What players would be an ideal pickup at the deadline? Will the bruins make a deal for a player with term if it exposes a young guy at the expansion draft? #haggbag

–JCThack (@JCThacker21)

JH: Can I go on a bit of a rant here? Why are people so hung up on the expansion draft? NHL teams overloaded the Vegas Golden Knights with draft picks and prospects because they overthought the NHL expansion draft the last time around, and I think Bruins fans are doing the same thing now worrying about who they are going to lose. We’re one month into the season. Let’s see how things play out over the course of the season rather than running around doing mock expansion drafts or worrying about how the Bruins are going to protect players.

Here’s what’s going to happen: The Boston Bruins are going to lose a useful player in the expansion draft, just like every other NHL team that’s got a solid NHL club and good organizational depth (and just like they did last time around in Colin Miller). There’s really no reason to dwell on it or even think about it much when the regular season is barely underway. It’s a total fan exercise for people that covet young Bruins players at a level much higher than anybody else around the NHL does.

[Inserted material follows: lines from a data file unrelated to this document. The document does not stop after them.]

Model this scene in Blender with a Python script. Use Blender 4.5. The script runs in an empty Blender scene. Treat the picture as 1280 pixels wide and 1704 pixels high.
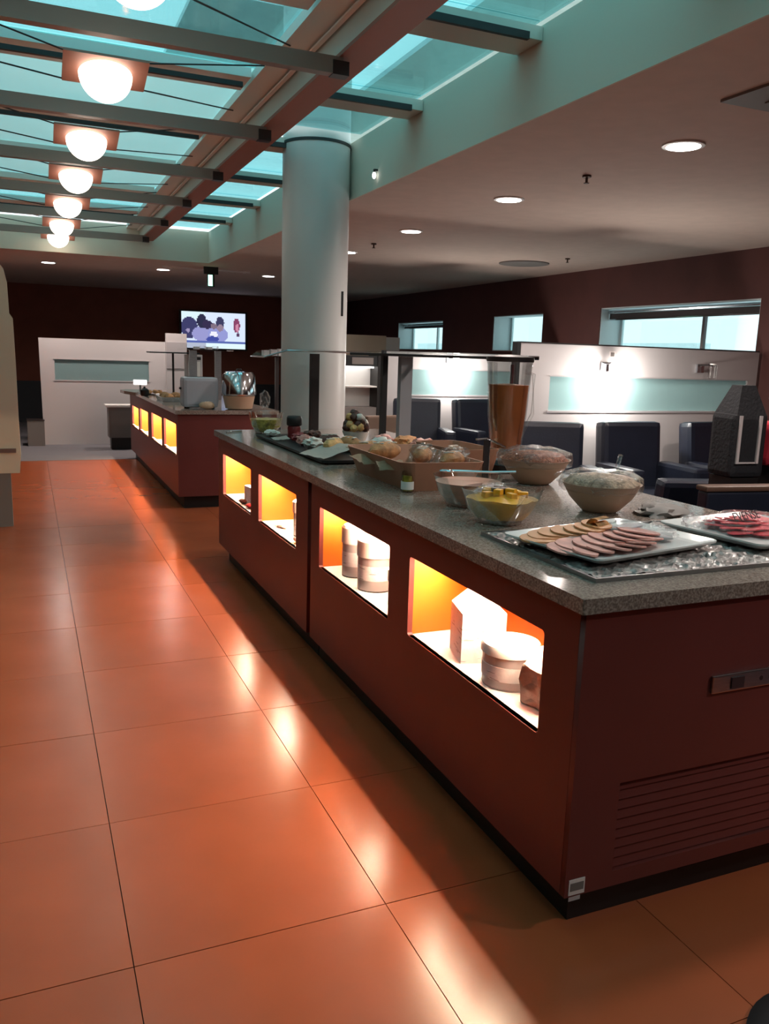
import bpy, bmesh, math, random
from mathutils import Vector, Matrix, noise
random.seed(7)
PI = math.pi
S = bpy.context.scene
COL = S.collection

# ---------------------------------------------------------------- camera
F_PX, PITCH, YAW, ROLL = 1372.9, .18759, .4079, .03149
def camera_axes():
    cy, sy = math.cos(YAW), math.sin(YAW)
    f = Vector((sy, cy, 0)); r = Vector((cy, -sy, 0)); u = Vector((0, 0, 1))
    cp, sp = math.cos(PITCH), math.sin(PITCH)
    f2 = f*cp - u*sp; u2 = u*cp + f*sp
    cr, sr = math.cos(ROLL), math.sin(ROLL)
    return r*cr + u2*sr, u2*cr - r*sr, f2
rt, up, fw = camera_axes()
cam_data = bpy.data.cameras.new('camera')
cam_data.sensor_fit = 'HORIZONTAL'; cam_data.sensor_width = 36
cam_data.lens = F_PX/1280*36
cam_data.clip_start = .05
cam = bpy.data.objects.new('camera', cam_data)
COL.objects.link(cam)
m3 = Matrix((rt, up, -fw)).transposed().to_4x4()
m3.translation = Vector((0, 0, 1.5))
cam.matrix_world = m3
S.camera = cam

# ---------------------------------------------------------------- world, exposure
S.view_settings.view_transform = 'Standard'
S.view_settings.look = 'None'
S.view_settings.gamma = 1
S.view_settings.use_curve_mapping = False
S.view_settings.exposure = 1.0
WORLD_STRENGTH = .98
STRIP_W = 7.6          # watts per niche light strip
GLOBE_E = 3.2
DOWN_W = 52.0
SCONCE_W = 20.0
w = bpy.data.worlds.new('sky'); S.world = w; w.use_nodes = True
nt = w.node_tree; nt.nodes.clear()
wo = nt.nodes.new('ShaderNodeOutputWorld'); bg = nt.nodes.new('ShaderNodeBackground')
tc = nt.nodes.new('ShaderNodeTexCoord'); sx = nt.nodes.new('ShaderNodeSeparateXYZ')
cr = nt.nodes.new('ShaderNodeValToRGB')
nt.links.new(tc.outputs['Generated'], sx.inputs[0]); nt.links.new(sx.outputs['Z'], cr.inputs[0])
cr.color_ramp.elements[0].position = 0.0; cr.color_ramp.elements[0].color = (.84, .97, 1.0, 1)
cr.color_ramp.elements[1].position = .6; cr.color_ramp.elements[1].color = (.46, .84, .88, 1)
nt.links.new(cr.outputs[0], bg.inputs[0]); nt.links.new(bg.outputs[0], wo.inputs[0])
bg.inputs[1].default_value = WORLD_STRENGTH

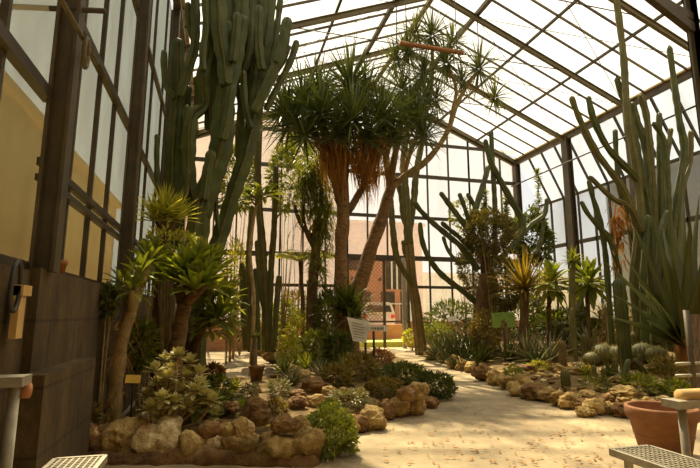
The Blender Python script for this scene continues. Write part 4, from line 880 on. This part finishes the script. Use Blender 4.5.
aloe(322, 8.2, .3, 22, .045, 'greyaloe', 'grey aloe rosette beside the long brown rock', 333)
tuft(308, 9.5, .45, 60, .02, 'mid', 'grassy green tuft in the middle of the island', 334)
aloe(286, 9.2, .34, 24, .05, 'mid', 'green aloe rosette at the left side of the island', 335)

# ================================================================== right bed plants
def trunked(px, Y, z_px, L, W, n, m, name, label, seed, tw, tm='bark', lo=-30, droop=.35, shape=0, dead=0, cat='plant'):
    return rosette_shrub(name, label, seed, Y, [(px, 352), (px, z_px + 20), (px + 1, z_px)], tw, [(px + 1, z_px, 0)], L, W, n, m, tm, 86, lo, droop, shape, cat, dead)
trunked(524, 11.0, 290, .95, .07, 80, 'orange', 'yucca', 'yucca with orange-yellow fan of leaves on dark shaggy trunk', 401, (10, 9, 8), lo=-10, droop=.25, dead=120)
trunked(549, 11.6, 284, .62, .15, 40, 'bright', 'leafy_plant', 'bright green palm-like rosette on short stem beside the orange yucca', 402, (5, 4, 4), lo=-55, droop=.7, shape=1)
trunked(588, 11.2, 284, .62, .15, 40, 'bright', 'leafy_plant', 'bright green spreading rosette left of the giant agave', 403, (5, 4, 4), lo=-55, droop=.7, shape=1)
trunked(572, 10.4, 262, .34, .06, 26, 'mid', 'leafy_plant', 'small rosette on tall thin stem between the two bright rosettes', 404, (7, 6, 6), 'cactuspale', lo=-10)
for i, (x, Y, L, n, m, lb) in enumerate([(449, 12.6, .85, 60, 'agave', 'dark spiky agave close to the path, right of pale cereus'), (470, 12.0, .8, 46, 'agave', 'dark aloe with long blades left of the cereus trunk'), (462, 10.9, .6, 46, 'dark', 'low dark spiky rosette at the path edge'),
                                        (527, 10.2, .8, 26, 'greyaloe', 'broad grey-leaved agave below the orange yucca'), (548, 9.6, .75, 24, 'greyaloe', 'pale broad agave left of the furry grey cactus'), (508, 10.6, .6, 26, 'dark', 'dark broad-leaved rosette under the green sign'), (588, 10.1, .75, 24, 'greyaloe', 'grey agave behind the barrel cacti')]):
    aloe(x, Y, L, n, .1 if m == 'greyaloe' else .06, m, lb, 410 + i, 5, 82, .3, .016)
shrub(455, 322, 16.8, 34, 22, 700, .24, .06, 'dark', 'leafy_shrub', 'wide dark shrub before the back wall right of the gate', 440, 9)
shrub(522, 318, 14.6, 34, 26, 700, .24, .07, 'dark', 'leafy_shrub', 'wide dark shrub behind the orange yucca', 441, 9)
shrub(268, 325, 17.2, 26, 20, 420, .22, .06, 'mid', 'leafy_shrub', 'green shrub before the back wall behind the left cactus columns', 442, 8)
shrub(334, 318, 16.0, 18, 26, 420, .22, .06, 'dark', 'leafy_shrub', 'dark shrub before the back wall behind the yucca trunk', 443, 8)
aloe(438, 13.2, .9, 40, .07, 'agave', 'big dark agave left of the white plant label', 444, 5, 82, .3, .016)
aloe(459, 12.0, .9, 44, .07, 'dark', 'dark narrow-leaved agave behind the path edge rosette', 445, 5, 82, .3, .016)
aloe(480, 10.9, .55, 34, .07, 'mid', 'green aloe in front of the cereus trunk', 446, 5, 82, .3, .016)
aloe(535, 9.0, .5, 26, .08, 'dark', 'dark broad rosette in front of the grey-leaved agaves', 447, 5, 82, .3, .016)
shrub(412, 337, 17.2, 10, 8, 220, .16, .05, 'lime', 'leafy_shrub', 'sunlit yellow bush at the gate end of the right bed', 420, 6)
shrub(424, 333, 16.5, 8, 8, 160, .16, .05, 'mid', 'leafy_shrub', 'green bush hugging the pale cereus base', 421, 6)
shrub(440, 335, 15.2, 14, 13, 240, .2, .04, 'mid', 'leafy_shrub', 'spiky green bush left of the dark agave', 422, 6, shape=0)
shrub(505, 285, 12.0, 15, 32, 700, .17, .045, 'olivebush', 'dry_shrub', 'dry brown shrub between cereus trunk and orange yucca', 423, 10)
shrub(475, 265, 13.6, 20, 32, 800, .16, .04, 'olivebush', 'dry_shrub', 'dry tangle of stems left of the cereus trunk', 424, 14)
shrub(487, 330, 11.8, 14, 22, 420, .18, .045, 'brownbush', 'dry_shrub', 'withered brown skirt of leaves at the cereus base', 425, 8)
shrub(566, 325, 12.4, 34, 16, 520, .24, .07, 'dark', 'leafy_shrub', 'broad dark shrub mass behind the agaves on the right', 426, 10)
shrub(620, 325, 11.6, 28, 22, 420, .2, .05, 'brownbush', 'dry_shrub', 'dry olive shrub behind the tall right cactus columns', 427, 10)
shrub(514, 372, 8.9, 11, 6, 260, .06, .02, 'bright', 'groundcover', 'soft green cushion plant at the right bed edge', 428, 5)
shrub(540, 366, 9.0, 14, 5, 220, .07, .022, 'lime', 'groundcover', 'yellowish low cushion behind the edge rocks', 429, 5)
shrub(595, 385, 6.9, 14, 9, 120, .1, .02, 'mid', 'groundcover', 'sparse spiky green succulent near the white label', 430, 5, shape=0)
shrub(640, 385, 7.0, 18, 9, 200, .12, .03, 'mid', 'groundcover', 'low green succulents before the giant agave', 431, 5, shape=0)
shrub(668, 372, 6.8, 16, 14, 240, .13, .035, 'brownbush', 'dry_shrub', 'dry olive undergrowth below the giant agave blades', 432, 6)
shrub(676, 392, 6.0, 14, 10, 160, .12, .04, 'mid', 'groundcover', 'leafy green clump behind the terracotta pot', 433, 6)
column(562, 6.75, .36, .075, 'cactuspale', 'short stout yellow-spined cactus at the right bed edge', 11)
column(561, 8.2, .62, .075, 'cactuswood', 'furry grey upright cactus behind the short yellow-spined one', 12)
column(574, 9.2, 1.2, .05, 'cactuspale', 'green cactus column left of the barrel cacti', 8, spines=False)
column(583, 9.6, .6, .07, 'cactuspale', 'shorter green cactus column beside the barrel cacti', 8, spines=False)
column(594, 9.4, .7, .045, 'cactuspale', 'thin cactus column in front of the barrel cacti', 8, spines=False)
column(623, 7.7, 1.75, .12, 'cactus', 'thick green cactus column below the tall clump', 8, spines=False, deep=.7)
column(633, 8.6, .6, .07, 'cactuspale', 'stubby olive cactus right of the thick green column', 8)
column(662, 8.4, .7, .07, 'cactuspale', 'pale ribbed cactus standing below the giant agave', 9)
column(607, 9.6, 1.2, .04, 'cactuswood', 'thin brown cactus stem near the barrel cacti', 7, spines=False)
column(618, 6.5, .42, .05, 'cactus', 'small leaning dark cactus near the path stones', 6, spines=False, lean=.16)
column(645, 6.7, .4, .05, 'cactus', 'small dark cactus leaning left before the giant agave', 6, spines=False, lean=-.3)
for i, (x, Y, r, lb) in enumerate([(602, 8.6, .25, 'leftmost spiny barrel cactus of the right bed group'), (615, 8.4, .22, 'barrel cactus second from the left of the group'), (641, 8.2, .25, 'barrel cactus right of the thick green column'), (654, 7.9, .22, 'barrel cactus farthest right under the giant agave'), (589, 8.6, .17, 'smallest barrel cactus at the left end of the group')]):
    barrel(bpt(x, Y, -.02), r, 16, lb, group='barrel cacti in the right bed')
for i, (x, Y, L, n, m, lb) in enumerate([(583, 7.6, .2, 20, 'lime', 'small yellow-green rosette left of the white label in the right bed'), (606, 7.3, .22, 22, 'mid', 'small green rosette before the barrel cacti'), (620, 7.0, .18, 20, 'greyaloe', 'small grey rosette beside the leaning dark cactus'), (652, 7.3, .24, 24, 'lime', 'yellowish rosette below the giant agave'), (630, 7.6, .2, 20, 'reddish', 'small reddish rosette at foot of the thick green column'), (547, 8.6, .18, 20, 'reddish', 'small reddish rosette behind the edge rocks'), (575, 8.0, .18, 18, 'greyaloe', 'small grey rosette right of the short yellow-spined cactus'), (598, 6.5, .2, 22, 'brownbush', 'dry brownish rosette close to the path stones'), (664, 6.8, .26, 24, 'mid', 'green rosette near the fallen grey cactus arm'), (486, 9.6, .2, 22, 'lime', 'small yellow-green rosette behind the left edge rocks of right bed')]):
    aloe(x, Y, L, n, .035, m, lb, 460 + i)
for i, (x, Y, h_, r_, lb) in enumerate([(612, 7.4, .3, .045, 'thin finger cactus between barrel cacti and path'), (600, 7.0, .24, .04, 'small finger cactus near the white label'), (591, 7.3, .26, .04, 'finger cactus left of the small green rosette'), (637, 7.3, .34, .05, 'finger cactus right of the thick green column'), (647, 7.0, .22, .05, 'stubby little cactus near the fallen arm'), (536, 8.9, .24, .06, 'short pinkish-brown cactus at the edge rocks')]):
    column(x, Y, h_, r_, 'cactuspale', lb, 8)
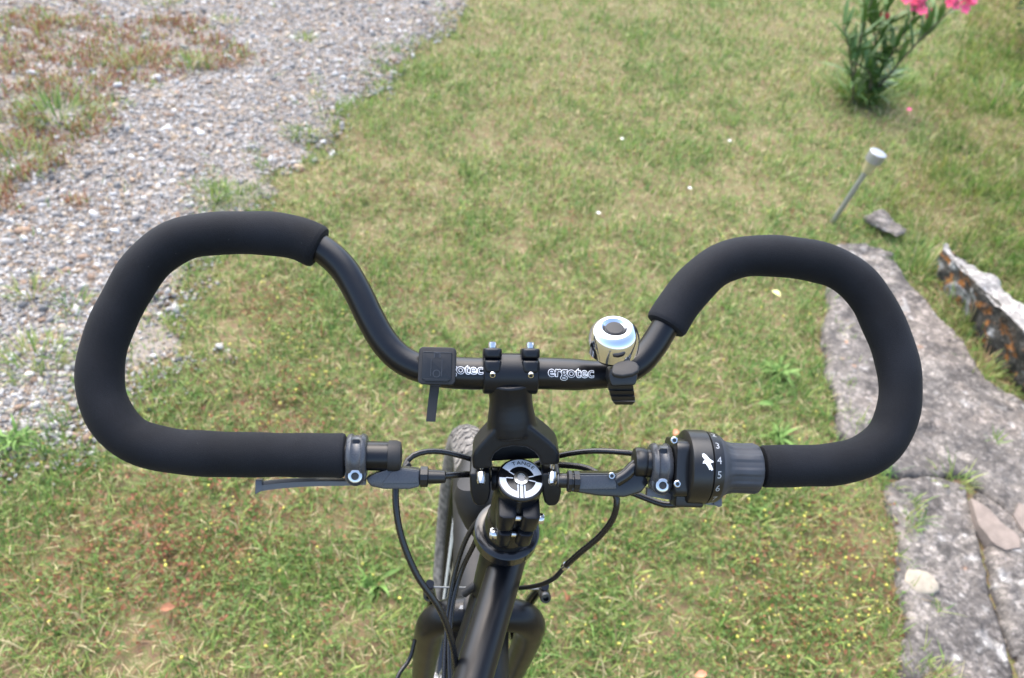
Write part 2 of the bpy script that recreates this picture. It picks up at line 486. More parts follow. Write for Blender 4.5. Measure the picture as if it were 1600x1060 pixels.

Let’s not talk about the expansion draft until, oh, it’s a month or two from happening. That’s the appropriate time. Until then you’ll get an eye roll from me when it’s brought up.

Thank you, end of rant.

Joe, I wonder about Grzelcyk’s long term durability, he seems not to be able to handle any full schedule of games, ie hurt. The only thing about acquiring Dunn, who do you protect for expansion then? McAvoy, Carlo and? I do like getting him, but to lose an asset for one year?

–Brian A (@fouronorr)

JH: Dude, don’t even go there with the expansion draft. LOL. The Boston Bruins are leading the East Division and look like they’re for a real this year. Have a couple of cold ones and enjoy the ride rather than worrying about the expansion draft. Given that this team’s window is closing anyway, trading for a player to help this year that might be lost in the expansion draft is the cost of doing business. (And as I said earlier, I agree with you on Grzelcyk’s durability concerns).